China will attempt to place a rover on the planet, while the UAE will join two European countries and India with putting a craft in orbit around Mars.

With rhetoric heating up between leaders in Washington and Beijing, the respective programs of the two countries share a singular goal of exploring Mars for any signs of ancient microscopic life.

Both missions are being conducted with the purpose of someday sending men to walk on the red planet.

Only China and the U.S. have announced plans to land equipment on Mars, and the nature of those missions  seems adversarial in tone.

History, which so often repeats itself, again will see two clear adversaries competing for the upper hand with regard to making progress in space. But this time, that competition will be focused on interplanetary travel, as the 1960s space race saw Americans prevail over the Soviets in putting men on the moon.

The round of space explorations slated to begin between July 30 and Aug. 15 will target Mars, and not lunar exploration, and China has replaced the Soviet Union as the American adversary.

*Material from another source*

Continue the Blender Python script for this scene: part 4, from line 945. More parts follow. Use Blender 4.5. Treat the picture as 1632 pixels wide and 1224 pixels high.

It appears that American astronauts, scientists and private entrepreneurs will attempt to compete with  another secretive communist nation and its space program.

The two countries, which arguably are entering another cold war, will compete to see which program will prevail as man’s sights are set on exploring different frontiers.

A second space race, it would appear, has begun. And while the target has changed, the stakes haven’t.

Free American scientists in a joint private/public sector effort will face off against a different “evil empire.”

China’s space probe, as with its American adversary, is expected to reach Mars around February of next year.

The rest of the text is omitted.